Sex in a Straightjacket: Randall Mann’s Proprietary
Robert Lee Thornton
Self-described on Twitter as a “queer mutt poet,” Mann’s poetry tangles with corporate culture, queer identity, and ownership. His new collection, Proprietary (Persea Books, 2017), treads water familiar to those who have followed Mann’s work in his previous collections Straight Razor and Breakfast with Thom Gunn. A hate-love letter (or perhaps a “hate-fuck” letter) to gay culture, corporate structure, and Mann’s adopted home of San Francisco, Proprietary takes its title from a word that is itself “of multiple origins...partly a borrowing from French...partly a borrowing from Latin.” This word denotes ownership, and Proprietary calls all ownership into question, especially ownership of the self: of one’s time, body, and identity. Even proprietorship of the language used to describe (and thus “own”) experience is undercut by Mann’s trademark, subversive use of poetic meter and form.
“Flagging” exemplifies this aesthetic. The speaker finds himself whirled to a fetish bar, “in the hands of a loaded man,” with bathroom fisting and back-room gangbanging on the menu. Menacing overtones are undercut by the speaker’s own admissions: “The entire place is down-market— / and so am I. I love it” and “I fake a fight but let them drag / me to the corner.” An incomplete sestina, “Flagging” uses form to ratchet up this tension between assent and assault. The received structure reflects the rituals of coded behavior where colored bandanas advertise specific sexual desires and where resistance can be code for consent. At the same time, the missing tercet stanza knocks like a flat tire behind the stability. Is all is as it should be? Or is something much darker going on?
For the poems found in Proprietary, either take is valid. Degradation and desire are codependent, from the “self-abuse, going blind” in “California” to the alleys of Kuzguncuk in “Secondment”: Walking in Istanbul after a tryst gone wrong, the speaker encounters “a matted cat crawled out of filth / just to nuzzle me, my face. And I let it.”

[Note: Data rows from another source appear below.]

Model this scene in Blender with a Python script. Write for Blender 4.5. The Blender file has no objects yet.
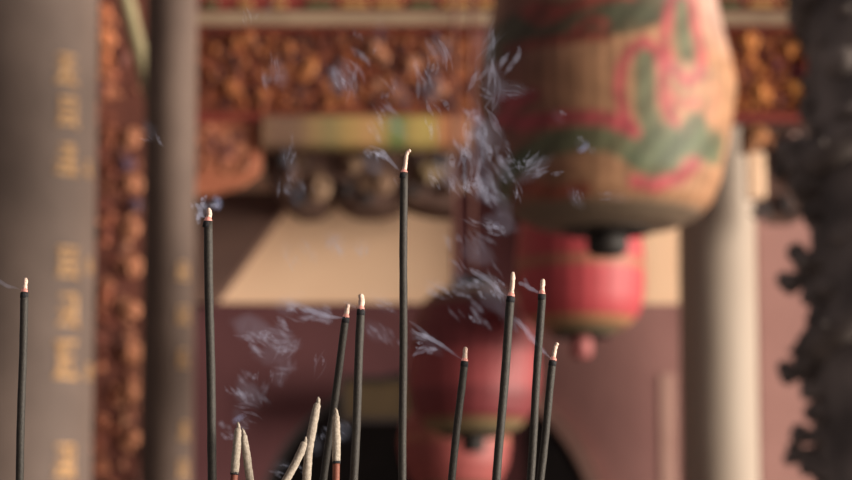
import bpy, math, random
from mathutils import Vector, Matrix
PI = math.pi
SC = bpy.context.scene
COL = SC.collection
rnd = random.Random(7)

# ------------------------------------------------------------------ camera
CAM = Vector((0, 0, 1.45)); PITCH = math.radians(8); TANH = .175/1.2
FW = Vector((0, math.cos(PITCH), math.sin(PITCH))); UP = Vector((0, -math.sin(PITCH), math.cos(PITCH)))
def P(px, py, Y):
    """the point of the plane y = Y that the lens sees at (px, py)"""
    d = FW + Vector((1, 0, 0))*((px-426)/426*TANH) + UP*((240-py)/426*TANH)
    return CAM + d*(Y/d.y)
def S(Y): return 2*TANH*Y/math.cos(PITCH)/852          # metres per pixel at depth Y
cd = bpy.data.cameras.new('camera'); cam = bpy.data.objects.new('camera', cd); COL.objects.link(cam)
cam.location = CAM; cam.rotation_euler = (PI/2+PITCH, 0, 0)
cd.sensor_width = 36; cd.lens = 18/TANH; cd.clip_start = .05; cd.clip_end = 200
cd.dof.use_dof = True; cd.dof.focus_distance = 1.2/math.cos(PITCH); cd.dof.aperture_fstop = 17
SC.camera = cam

# ------------------------------------------------------------------ materials
def srgb(r, g, b):
    f = lambda c: (c/255/12.92) if c/255 <= .04045 else ((c/255+.055)/1.055)**2.4
    return (f(r), f(g), f(b), 1)
def nodes(name):
    m = bpy.data.materials.new(name); m.use_nodes = True
    return m, m.node_tree.nodes, m.node_tree.links
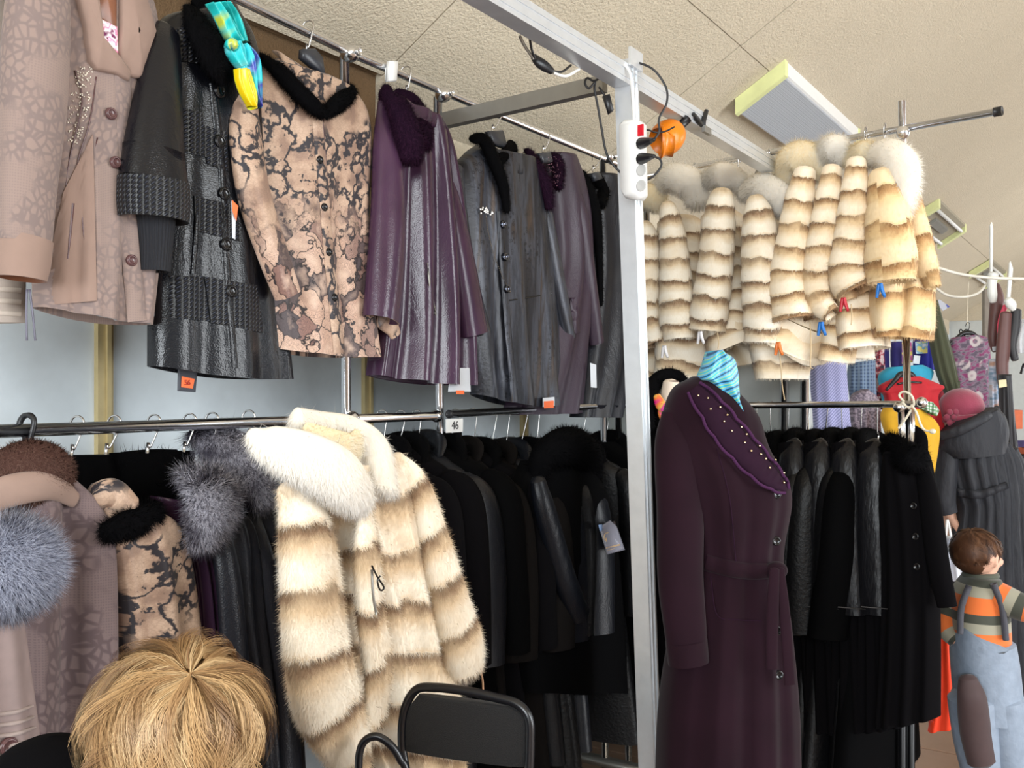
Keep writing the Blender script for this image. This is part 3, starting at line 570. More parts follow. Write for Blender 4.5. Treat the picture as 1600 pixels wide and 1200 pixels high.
def lapel(sf_, pts, off=.012, th=.007):   # collar plate lying on the coat front: outline px, standing a little off the surface
    g = G(); c = np.mean(pts, 0); rings = []
    for k, o_ in ((1.0, -.004), (1.0, off*.7), (.93, off), (.55, off+.004), (.05, off+.005)): rings.append([sf_.at(*(c+(np.array(p)-c)*k), o_) for p in interp(np.array(pts+[pts[0]], float), len(pts)*4+1, False)[:-1]])
    g.grid(rings, np.array([[(p[0], -p[2]) for p in r] for r in rings]), True, out=(0, -1, 0)); return g
g = lapel(sf, [(140, 22), (182, 42), (184, 98), (166, 84), (146, 60)], .004); T.part('lining_label', g, nstops('flower_label', [(.4, (250, 245, 246)), (.5, (244, 120, 170)), (.58, (250, 240, 244)), (.66, (120, 40, 90))], 45), 'white lining label with pink blossom print')
g = lapel(sf, [(150, -40), (182, -40), (181, 45), (145, 22)], .003); T.part('back_neck', g, lining)
g = lapel(sf, [(106, -50), (140, -50), (137, 10), (146, 62), (176, 98), (200, 116), (197, 128), (176, 116), (146, 110), (136, 96), (128, 40)], .016); T.part('collar', g, pink_plain)
g = lapel(sf, [(186, -50), (214, -40), (232, 20), (240, 50), (226, 90), (217, 124), (198, 120), (183, 100), (186, 40)], .014); T.part('collar', g, pink_plain)
for k, u in enumerate((42, 46)):
    T.part('tag_string', G().tube([fr.at(u, 452, .09), fr.at(u-1+k*6, 490, .09), fr.at(u+k*9, 532, .09)], .0022, 12, 5), plain('tag_grey', (92, 90, 104), .5))
# beige coat hem peeking under its sleeve
T = Thing('striped_coat', 'beige-grey coat hem with stitched bands showing under the dusty pink sleeve', 'coat', fr, base(fr, -10, 500, -.05)); g = G().loft(P(fr, [(-60, -20), (-80, 200), (-80, 505)], -.12), P(fr, [(10, -20), (34, 200), (35, 505)], -.12), .05)
sfx = Surf(g, fr, -.12); T.part('body', g, [plain('beige_grey_suede', (170, 158, 148), .8), blk_lining])
for v in (452, 470, 489): g = G(); sfx.band(g, [(-30, v-2, 4), (32, v+2, 4)], .003, 10); T.part('stitched_band', g, plain('band_beige', (190, 178, 166), .8))
# 2 black leather coat
T = Thing('leather_coat', 'black leather coat with woven bands, black fur collar and turquoise scarf', 'coat', fr, base(fr, 335, 580, -.01)); D0 = .0
g = G().loft(P(fr, [(300, 15), (246, 42), (238, 200), (232, 400), (231, 572)], D0), P(fr, [(352, 15), (392, 80), (415, 250), (432, 450), (446, 592)], D0), .075, folds=[(.008, 2.2, 0, 1.2), (.004, 5, 2, 1)], sag=.012); sf = Surf(g, fr, D0); T.part('body', g, [blk_leather, blk_lining])
for q in ([(270, 44), (306, 44), (308, 100), (276, 94)], [(280, 168), (314, 176), (322, 246), (284, 238)], [(316, 196), (352, 206), (356, 268), (322, 256)], [(302, 306), (368, 322), (376, 378), (304, 360)], [(236, 430), (316, 432), (326, 502), (238, 494)], [(318, 432), (400, 446), (410, 520), (328, 504)]):
    g = G(); sf.patch(g, q, 10, 8, .004); T.part('woven_band', g, wov, 'raised woven leather band')
g = G(); sf.band(g, [(332, 130, 6), (345, 250, 6), (352, 400, 6), (366, 575, 6)], .004); T.part('placket', g, blk_leather)
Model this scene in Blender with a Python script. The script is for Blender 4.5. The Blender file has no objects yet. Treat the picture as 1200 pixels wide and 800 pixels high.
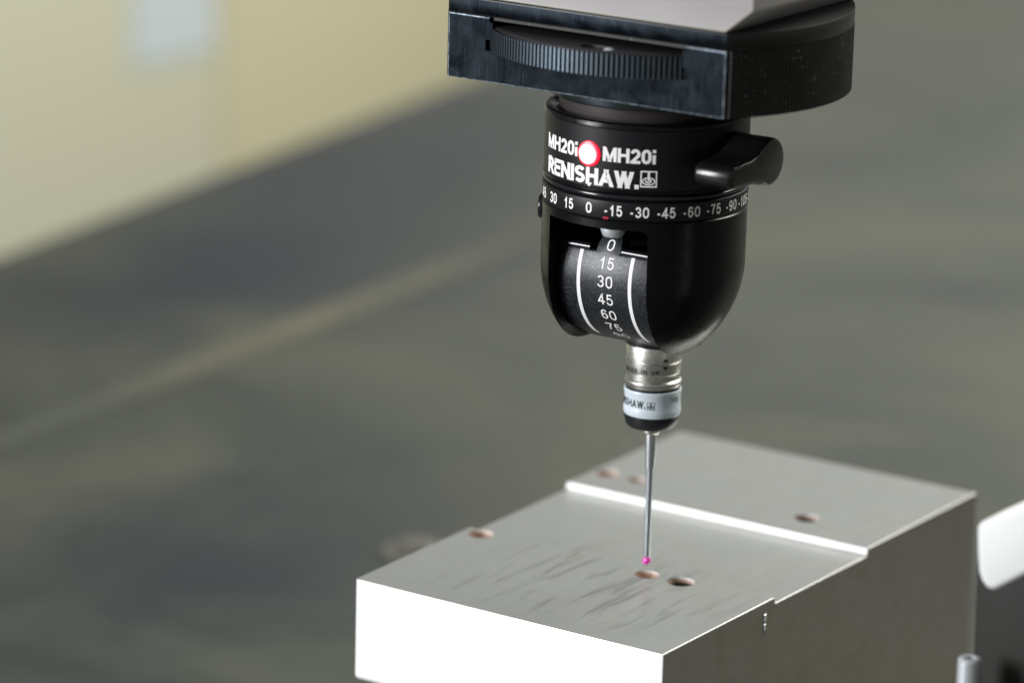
import bpy, bmesh, math, random
from mathutils import Vector, Matrix

random.seed(4)
sc = bpy.context.scene
COL = sc.collection
R = math.radians
MM = 0.001                      # every shape below is written in millimetres

# ------------------------------------------------------------------ camera
def set_camera():
    yaw, pitch, roll = R(-33.48), R(15.14), R(1.48)
    f = Vector((math.sin(yaw)*math.cos(pitch), math.cos(yaw)*math.cos(pitch), -math.sin(pitch)))
    r = Vector((math.cos(yaw), -math.sin(yaw), 0)); u = r.cross(f)
    c, s = math.cos(roll), math.sin(roll)
    r2 = c*r + s*u; u2 = -s*r + c*u
    m = Matrix((( r2.x, u2.x, -f.x, 443.59*MM), (r2.y, u2.y, -f.y, -723.75*MM), (r2.z, u2.z, -f.z, 195.32*MM), (0, 0, 0, 1)))
    cd = bpy.data.cameras.new('camera'); co = bpy.data.objects.new('camera', cd); COL.objects.link(co)
    co.matrix_world = m
    cd.sensor_width = 36; cd.lens = 135; cd.sensor_fit = 'HORIZONTAL'
    cd.clip_start = 0.02; cd.clip_end = 60
    cd.dof.use_dof = True; cd.dof.focus_distance = 0.862; cd.dof.aperture_fstop = 8.0
    sc.camera = co
set_camera()

# ------------------------------------------------------------------ light
w = bpy.data.worlds.new('World'); sc.world = w; w.use_nodes = True
bg = w.node_tree.nodes['Background']
bg.inputs[0].default_value = (1.0, 0.985, 0.93, 1); bg.inputs[1].default_value = 0.22

def area(name, loc, target, sx, sy, power, col):
    d = bpy.data.lights.new(name, 'AREA'); d.shape = 'RECTANGLE'; d.size = sx; d.size_y = sy
    d.energy = power; d.color = col
    o = bpy.data.objects.new(name, d); COL.objects.link(o)
    o.location = loc
    o.rotation_euler = (Vector(target) - Vector(loc)).to_track_quat('-Z', 'Y').to_euler()
    return o
area('key_lamp', (-0.50, -0.76, 0.18), (0, 0, -0.03), 0.26, 0.46, 11.0, (0.97, 0.98, 1.0))
area('overhead_fill', (0.35, 1.05, 0.85), (-0.05, 0.90, -0.15), 0.8, 0.8, 30.0, (1.0, 0.98, 0.92))  # added fill, out of view: brightens the cabinet and grades the granite
area('back_fill', (-1.02, 2.42, 0.72), (0.0, 0.1, -0.1), 1.7, 1.0, 3.4, (0.97, 1.0, 0.98))  # added panel, out of view: brightens block top and granite by reflection

sc.view_settings.view_transform = 'Standard'
sc.view_settings.look = 'None'
sc.view_settings.exposure = 0.0
sc.view_settings.gamma = 1.0
sc.view_settings.use_curve_mapping = False

# ------------------------------------------------------------------ materials
def mat(name, base=(.5, .5, .5), rough=.5, metal=0., spec=.5, coat=0., emit=None, estr=0.):
    m = bpy.data.materials.new(name); m.use_nodes = True
    b = m.node_tree.nodes['Principled BSDF']
    b.inputs['Base Color'].default_value = (*base, 1); b.inputs['Roughness'].default_value = rough
    b.inputs['Metallic'].default_value = metal; b.inputs['Specular IOR Level'].default_value = spec
    b.inputs['Coat Weight'].default_value = coat
    if emit:
        b.inputs['Emission Color'].default_value = (*emit, 1); b.inputs['Emission Strength'].default_value = estr
    return m

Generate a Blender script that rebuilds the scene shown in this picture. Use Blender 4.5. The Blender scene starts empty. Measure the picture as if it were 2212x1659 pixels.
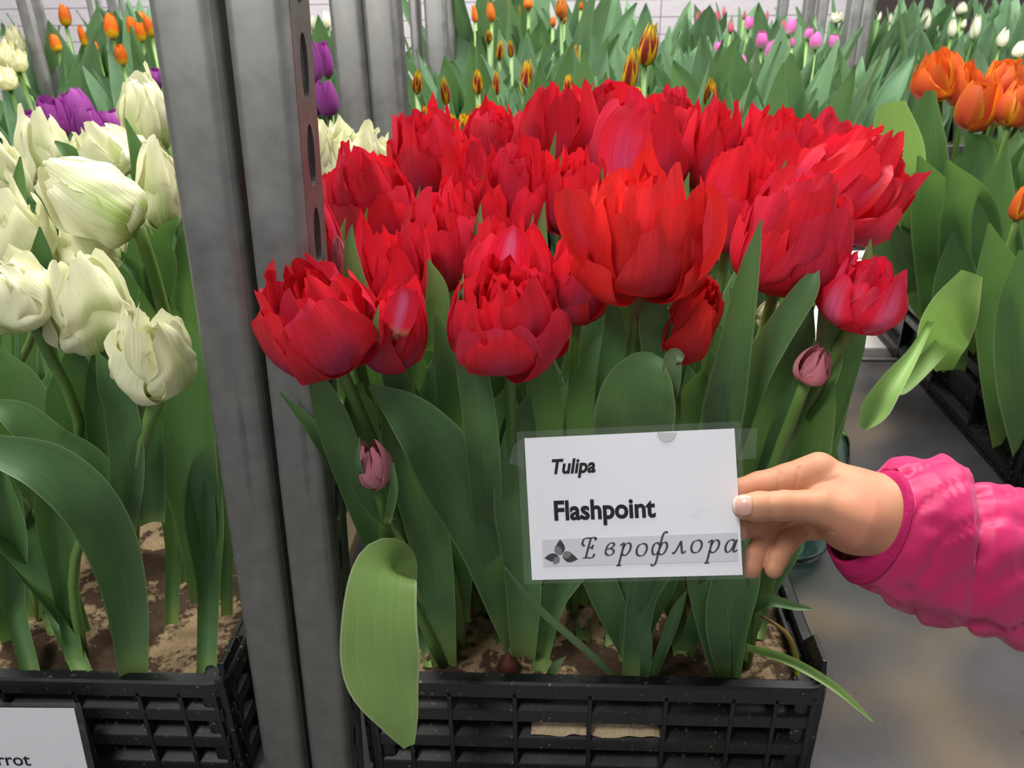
import bpy, bmesh, math, random
import numpy as np
from mathutils import Vector, Matrix, Euler, noise as mnoise

# ------------------------------------------------------------------ camera, world, lights, exposure
PI = math.pi
FPX, IW, IH = 1790.0, 2212, 1659
CAMZ, PITCH, YAW, ROLL = 0.665, 27.0, 3.0, 1.0
scn = bpy.context.scene
COL = scn.collection
_p, _y, _r = (math.radians(a) for a in (PITCH, YAW, ROLL))
CF = Vector((-math.sin(_y)*math.cos(_p), math.cos(_y)*math.cos(_p), -math.sin(_p)))
_R = CF.cross(Vector((0, 0, 1))).normalized()
_U = _R.cross(CF)
CR = _R*math.cos(_r) - _U*math.sin(_r)
CU = _U*math.cos(_r) + _R*math.sin(_r)
CC = Vector((0, 0, CAMZ))
cd = bpy.data.cameras.new('camera')
cd.sensor_width = 36.0
cd.lens = FPX/IW*36.0
cd.clip_start, cd.clip_end = 0.02, 60
cd.dof.use_dof = True
cd.dof.focus_distance = 0.53
cd.dof.aperture_fstop = 19
cam = bpy.data.objects.new('camera', cd)
m3 = Matrix((CR, CU, -CF)).transposed()
cam.matrix_world = Matrix.Translation(CC) @ m3.to_4x4()
COL.objects.link(cam)
scn.camera = cam

w = bpy.data.worlds.new('hall'); scn.world = w; w.use_nodes = True
w.node_tree.nodes['Background'].inputs[0].default_value = (0.93, 0.95, 1.0, 1)
w.node_tree.nodes['Background'].inputs[1].default_value = 0.33

def area_light(name, loc, target, sx, sy, power, col=(1, 0.98, 0.95)):
    l = bpy.data.lights.new(name, 'AREA'); l.shape = 'RECTANGLE'; l.size = sx; l.size_y = sy
    l.energy = power; l.color = col
    o = bpy.data.objects.new(name, l); COL.objects.link(o)
    o.location = loc
    o.rotation_euler = (Vector(target)-Vector(loc)).to_track_quat('-Z', 'Y').to_euler()
    return o
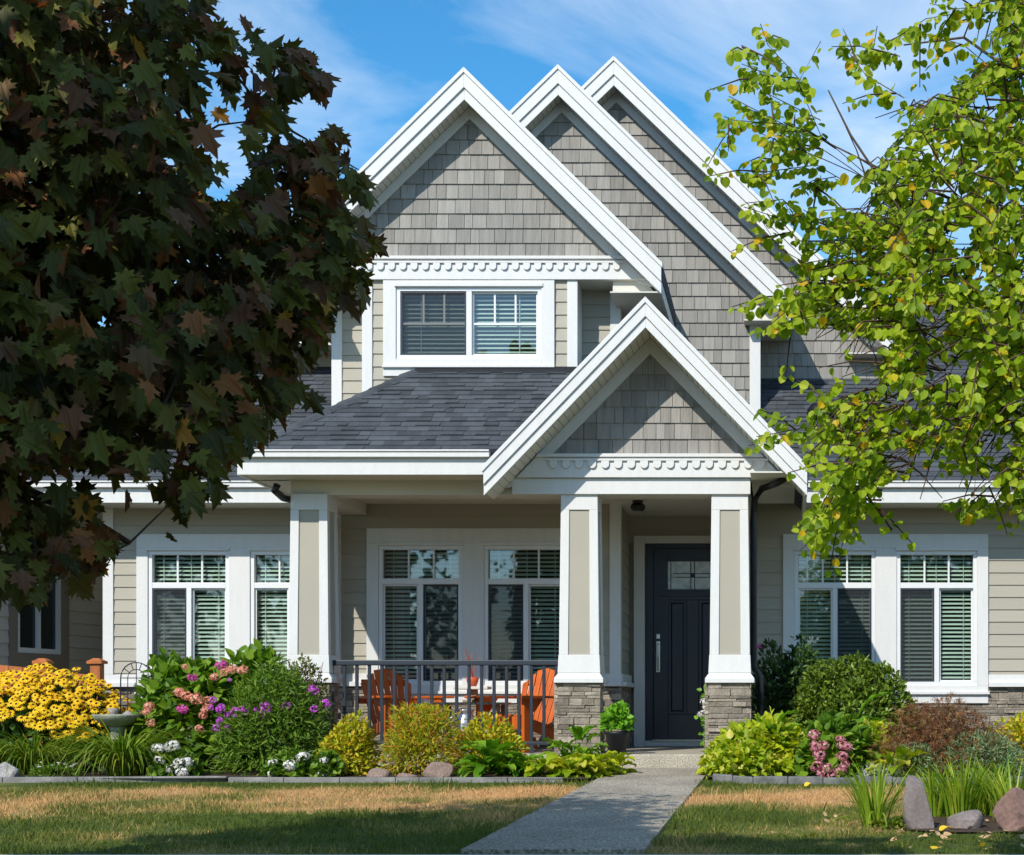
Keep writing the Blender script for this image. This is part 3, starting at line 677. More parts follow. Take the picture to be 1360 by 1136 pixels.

Mann’s speakers often find themselves wandering, either in the literal sense (as in “Secondment”) or in more abstract ways. Take these lines from the rap-verse poem “Horizon”:
I feel
if not real,
neon-real
It’s a wandering provoked by the speaker’s submersion in corporate identity, a theme of Proprietary that is introduced in the titular poem and carried throughout the collection. In “Proprietary," the speaker talks of CFOs and animal experimentation of which he is “legally obligated / to spare you the particulars,” asking “How could things be any different?” In “Proximity,” Mann introduces an org-chart, the most loathed way to measure plot corporate hierarchy, and a speaker with an office “that faces a hallway” but wishes to face “the bay.” Sex often enters the equation, as seen in “Renewal”, reproduced here in whole:
Like patent protection;
like an erection.
Or the temp-controlled dead,
my mortician said.
The famine in our eyes;
The spawn of franchise
Mann grapples with other kinds of identity dissonance as well. One of the most compelling poems in the book is “Young Republican," in which the speaker delivers a carefully-studied impression of Ronald Reagan during a mock debate that veers hard-right into affect: “Oh Walter, there you go again / I smiled and vainly said.” While the speaker of “Young Republican” is never explicitly identified as queer, readers make the connection themselves from the poem’s language as well as its position late in the book.
“Young Republican” is written in common meter, with quatrains adhering to a variable meter: iambic tetrameter for the odd lines, iambic trimeter for the even ones:
_ / _ / _ / _ /
and so | was mine | in mid|dle school
_ / _ / _ /
throughout | the mock | debate.
Instantly familiar to anyone who grew up listening to “Amazing Grace,” common meter un-subtly frames what is written as verse. It’s a wry choice for a poem about Reagan-era America. In addition to placing lines like “I never mentioned AIDS” in devastating counterpoint with the relentlessly upbeat form, the common meter’s patriotic pedigree ironizes the entirety of “Young Republican” and the mid-80’s jingoism it purports to express.
And whose language is it, really? Is this the speaker pretending to be Reagan, using form to lampoon the “family values” crowd? Or is this the form that Reagan himself would want to write in? Who is at fault for amateurish rhymes such as “Reagan” with “ray-gun” —an unimaginative Teflon Man or his adolescent avatar? The lines blur; Reagan starts to look “a little fey” himself, and the speaker steals some of the President’s power, throwing “benign grenades” in his own middle-school debate.
Watching a young, gay man try on affect—possibly for the first time—is messy. Fueled by “Mother’s gin,” he explores an identity through mannerisms and patterns of speech. True, nobody gets out of this unscathed, with both speaker and Reagan shouldering guilt for “never mention[ing] AIDS.” But none of the poem’s formal irony or arch hindsight make “Young Republican” any less touching. And it is this common thread that ties Proprietary together: the tender act of arriving at earnestness through insincerity.
It is what makes “Young Republican”—like the rest of Mann’s new collection—so good.